Jac Forton a vécu treize ans au Chili, dont cinq en dictature. Militant d'Amnesty international, il est le référent pour la France sur le respect des Droits de l'homme au Chili ainsi qu'au Guatemala. Ce livre complète une trilogie dont il est l'auteur sur le Chili, après ses deux ouvrages "Vingt ans de lutte" et "La Justice impossible".
Les victimes françaises de la dictature
L'enquête qu'il nous présente ici n'est pas un réquisitoire mais un rappel de faits, le fruit d'une décennie de recherches sur les victimes françaises de la dictature de Pinochet.
Parmi les 3 000 morts et disparus plusieurs Français, dont Alphonse Chanfreau, Etienne Pesle, Georges Klein, Jean-Yves Claudet (de gauche à droite sur la couverture). Ces quatre militants de la liberté ont disparu durant les premiers mois de la dictature. Nul ne les a jamais revus.
Après de trop nombreuses années d'impunité, la France s'apprête à juger les responsables de leur disparition. Pinochet est mort en 2006. Les accusés, ses complices, seront absents. Mais pour Amnesty International, ce procès n'en est pas moins essentiel à la lutte contre l'impunité des régimes violant les droits humains.
L'élection de Salvador Allende, le coup d'Etat de Pinochet, sa chute et les tentatives de renvoi devant la Justice : après un rappel du contexte chilien, Jac Forton nous présente une enquête exceptionnelle, pleine de sensibilité et de pudeur, sur les derniers jours de l'étudiant en philosophie, du conseiller agricole, du pédiatre et de l'ingénieur.

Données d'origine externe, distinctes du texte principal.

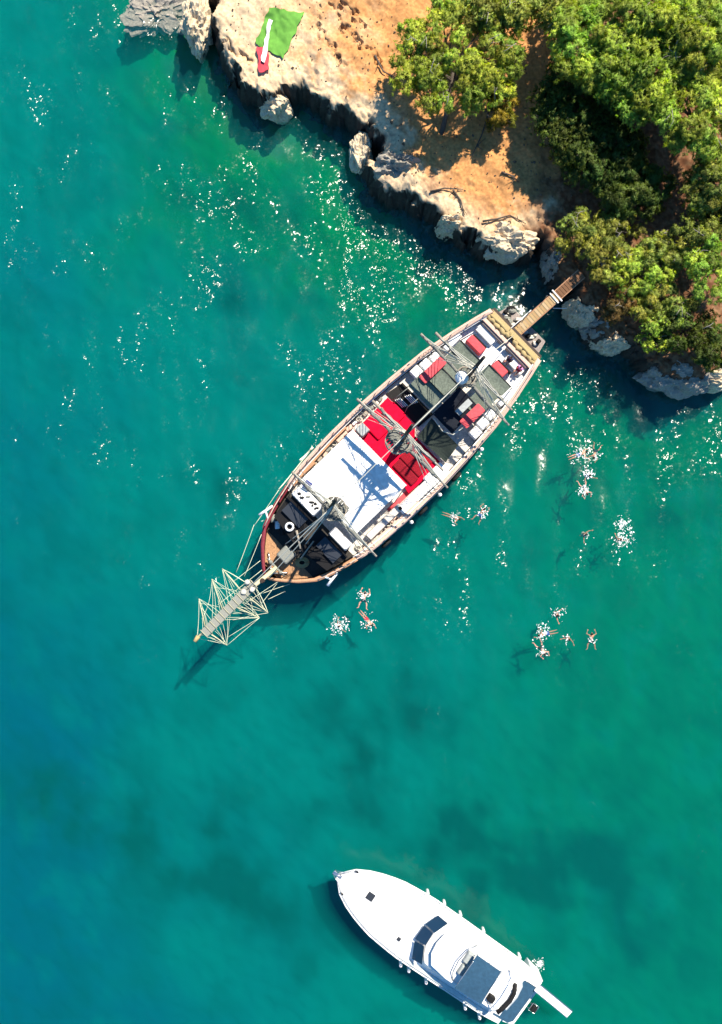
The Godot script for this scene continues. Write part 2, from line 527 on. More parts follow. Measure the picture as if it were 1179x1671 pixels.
func make_sea():
	# the water's surface: one sheet to the horizon, rippled by a normal map (100 m a tile)
	var n := 2048
	var A := ripple(n, 0.075, 21)
	var B := ripple(n, 0.075, 22)
	var A2 := ripple(n, 0.2, 61)
	var B2 := ripple(n, 0.2, 62)
	var S := ripple(n, 0.016, 23)
	var S2 := ripple(n, 0.013, 24)
	var W := ripple(n, 0.0052, 25)
	var K := ripple(n, 0.065, 26)
	var W2 := ripple(n, 0.011, 27)
	var data := PackedByteArray(); data.resize(n * n * 3)
	for k in n * n:
		var gx := (k % n) / float(n) * 100.0 - 50.0
		var gy := (k / n) / float(n) * 100.0 - 50.0
		var w := clampf((W[k] - 60) / 120.0, 0.15, 1.3) * (1.0 + 1.0 * exp(-pow((gx - 5.0) / 13.0, 2.0) - pow((gy + 21.5) / 8.0, 2.0)))
		w *= lerpf(1.12, 0.62, smoothstep(-8.0, 12.0, gy)) * (1.0 + 0.5 * exp(-pow((gx - 17.0) / 5.0, 2.0) - pow((gy + 13.0) / 6.0, 2.0)))
		w *= 1.0 - 0.3 * exp(-pow((gx - 29.0) / 6.0, 2.0) - pow((gy + 7.0) / 7.0, 2.0))
		w *= 0.6 + 0.85 * clampf((W2[(int((k / n) * 0.55) % n) * n + ((k % n) * 2) % n] - 118) / 60.0, 0.0, 1.0)
		var sx := (A[k] - 128) * 0.0027 + (A2[k] - 128) * 0.0023
		var sy := (B[k] - 128) * 0.0027 + (B2[k] - 128) * 0.0023
		sx = sx * w + (S[k] - 128) * 0.0012
		sy = sy * w + (S2[(int((k / n) * 0.6) % n) * n + ((k % n) * 2) % n] - 128) * lerpf(0.0024, 0.0012, smoothstep(-6.0, 12.0, gy)) * (1.0 - 0.6 * smoothstep(14.0, 26.0, gx))
		var q := K[k] - 214
		if q > 0:
			sx *= 1.0 + q * 0.09
			sy *= 1.0 + q * 0.09
		data[k * 3] = clampi(int(128.0 + sx * 127.0), 0, 255)
		data[k * 3 + 1] = clampi(int(128.0 + sy * 127.0), 0, 255)
		data[k * 3 + 2] = 250
	var im := Image.create_from_data(n, n, false, Image.FORMAT_RGB8, data)
	var m := StandardMaterial3D.new()
	m.albedo_color = Color(0.0, 0.132, 0.122, 0.45).linear_to_srgb()
	m.albedo_color.a = 0.12
	m.transparency = BaseMaterial3D.TRANSPARENCY_ALPHA
	m.roughness = 0.19
	m.metallic_specular = 0.32
	m.normal_enabled = true
	m.normal_texture = ImageTexture.create_from_image(im)
	m.normal_scale = 1.0
	m.uv1_scale = Vector3(7, 7, 1)
	var pm := PlaneMesh.new()
	pm.size = Vector2(700, 700)
	var o := MeshInstance3D.new()
	o.name = "water"
	o.mesh = pm
	o.material_override = m
	o.set_meta("kind", "structure")
	tag(o, "clear rippled turquoise sea glittering in the sun", "")
	add_child(o)
	# the sea's own murk: it scatters blue green light and swallows red
	var fm := FogMaterial.new()
	fm.density = 0.115
	fm.albedo = Color(0.0, 0.57, 0.50).linear_to_srgb()
	var fv := FogVolume.new()
	fv.name = "sea_haze"
	fv.shape = RenderingServer.FOG_VOLUME_SHAPE_BOX
	fv.size = Vector3(150, 5.4, 150)
	fv.position = Vector3(0, -2.75, 0)
	fv.material = fm
	fv.set_meta("kind", "stuff")
	add_child(fv)
	# the bed: pale sand seen blue green through the water, with dark weed patches and painted cliff shade
	var xs := steps(-350, -42, 22.0, 42, 0.5)
	var zs := steps(-350, -54, 22.0, 54, 0.5)
	var nx := xs.size(); var nzz := zs.size()
	var v := PackedVector3Array(); v.resize(nx * nzz)
	var col := PackedColorArray(); col.resize(nx * nzz)
	for j in nzz:
		for i in nx:
			var x := xs[i]; var z := zs[j]
			var off := -dist(x, z)
			var a := nz2.get_noise_2d(x * 0.045, z * 0.045)
			var b := nz2.get_noise_2d(x * 0.13 + 20, z * 0.13)
			var c2 := nz2.get_noise_2d(x * 0.5 - 33, z * 0.22)
			v[j * nx + i] = Vector3(x, -1.0 - 2.4 * ss(0.0, 14.0, off) - 0.4 * ss(20.0, 60.0, off) + b * 0.4 + c2 * 0.2 + 0.13 * nz.get_noise_2d(x * 0.9, z * 0.9), z)
			var px := x / 0.0515 + MID.x
			var py := z / 0.0515 + MID.y
			var c := Color(0.0, 0.175, 0.160)
			c = c.lerp(Color(0.0, 0.165, 0.030), 0.95 * ss(20.0, 3.0, off + a * 9.0 + b * 5.0) * ss(1300, 600, px))
			c = c.lerp(Color(0.0, 0.155, 0.045), 0.9 * ss(450, 1150, px + a * 200))
			c = c.lerp(Color(0.0, 0.035, 0.160), 0.95 * ss(330, -100, px * 0.8 - (py - 1100) * 0.28 + a * 160))
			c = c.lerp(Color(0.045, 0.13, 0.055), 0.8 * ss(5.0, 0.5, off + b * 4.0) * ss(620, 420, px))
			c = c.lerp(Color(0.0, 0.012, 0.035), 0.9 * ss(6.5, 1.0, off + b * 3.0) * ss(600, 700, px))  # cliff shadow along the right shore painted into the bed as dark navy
			var dark := 1.25 * gauss(px, py, 1010, 1470, 150, 110) + gauss(px, py, 760, 1420, 110, 70, -0.6) + 0.6 * gauss(px, py, 640, 1190, 110, 170) + gauss(px, py, 335, 785, 52, 24, 0.4) + 0.9 * gauss(px, py, 60, 1330, 190, 60, 0.15) + 0.8 * gauss(px, py, 400, 1470, 210, 80, 0.5) + 0.2 * gauss(px, py, 640, 1330, 150, 70) + 0.6 * gauss(px, py, 1130, 830, 70, 60) + 0.6 * gauss(px, py, 330, 320, 130, 30, 0.3) + 0.6 * gauss(px, py, 370, 470, 60, 40) + 0.2 * gauss(px, py, 480, 1290, 120, 150)
			dark *= clampf(0.75 + b * 1.3 + c2 * 0.5, 0.0, 1.4)
			dark += 0.28 * ss(0.05, 0.5, b + a * 0.5)
			c = c.lerp(Color(0.0, 0.012, 0.012), clampf(dark * 0.95, 0.0, 0.92))
			var pale := 0.30 * ss(0.1, 0.55, -b + c2 * 0.5)
			c = c.lerp(Color(0.005, 0.19, 0.165), pale)
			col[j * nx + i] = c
	var nn := PackedVector3Array(); nn.resize(nx * nzz)
	for j in nzz:
		for i in nx:
			var i0 := maxi(i - 1, 0); var i1 := mini(i + 1, nx - 1); var j0 := maxi(j - 1, 0); var j1 := mini(j + 1, nzz - 1)
			nn[j * nx + i] = Vector3(-(v[j * nx + i1].y - v[j * nx + i0].y) / (xs[i1] - xs[i0]), 1.0, -(v[j1 * nx + i].y - v[j0 * nx + i].y) / (zs[j1] - zs[j0])).normalized()
	var ix := PackedInt32Array()
	for j in nzz - 1:
		for i in nx - 1:
			var k := j * nx + i
			ix.append_array([k, k + 1, k + nx + 1, k, k + nx + 1, k + nx])
	var arr := []
	arr.resize(Mesh.ARRAY_MAX)
	arr[Mesh.ARRAY_VERTEX] = v; arr[Mesh.ARRAY_NORMAL] = nn; arr[Mesh.ARRAY_COLOR] = col; arr[Mesh.ARRAY_INDEX] = ix
	var me := ArrayMesh.new()
	me.add_surface_from_arrays(Mesh.PRIMITIVE_TRIANGLES, arr)
	var s := MeshInstance3D.new()
	s.name = "seabed"
	s.mesh = me
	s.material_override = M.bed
	s.set_meta("kind", "structure")
	tag(s, "sandy sea bottom with dark weed patches and painted cliff shade under the clear water", "")
	add_child(s)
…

Paradoxalement, l'épisode de la dictature soulève aujourd'hui plus de passions en France et dans les pays occidentaux que dans ce pays d'Amérique du Sud. Les chiliens ont toutes les raisons de vouloir "effacer" ce passé de leur mémoire. Si le pays est resté partagé par de nombreuses lignes de fractures, il s'est peu à peu reconstruit, grâce à une jeunesse qui n'a pas connu les années de dictature.
Plus de 30 000 personnes ont été officiellement reconnues par une commission indépendante comme victimes de tortures. Mais il est aujourd'hui impossible de quantifier les douleurs morales et les fractures induites dans les familles. Au Chili, durant les "années de plomb", des milliers de personnes ont été empêchées de travailler, exclues des administrations et des entreprises pour raisons politiques. Ces "exonerados" tout comme les exilés (politiques et économiques) ont été remplacés par des personnes qui ont elles aussi tout intérêt à se taire.
Oublier, c'est ce dont rêvent la plupart des chiliens, les victimes comme les bourreaux ou ceux qui se sont tout simplement "arrangés" de la situation. Un million de personnes (près de 10% de la population !) ont été exilées, certains pour des raisons politiques, la plupart du fait de la catastrophe économique du début des années 80 (le coup d'Etat a eu lieu en 1973). Paradoxalement, ce sont bien souvent ces familles, par leurs envois d'argent au pays, qui ont permis à leurs familles de survivre. Et au dictateur, grâce à l'appui des médias, de faire croire à un "miracle économique".
Comme le rappelle Jac Forton, Pinochet est mort en 2006, abandonné par son propre camp et "humilié" par des poursuites pour enrichissement personnel. L'auteur raconte aussi la duplicité des banques européennes et américaines (off-shore aux Antilles), "complices dans le circuit de blanchiment d'argent occulte versé à titre de commissions lors de ventes d'armes au chili et en Europe".
Jac Forton a enquêté sur les raisons qui ont maintes fois retardé le procès en France. Et il en conclue que la justice française n'a pas subi de pressions. Elle se veut simplement exemplaire dans ce procès. Un procès qui peut -et doit- se dérouler à Paris dans les prochains mois.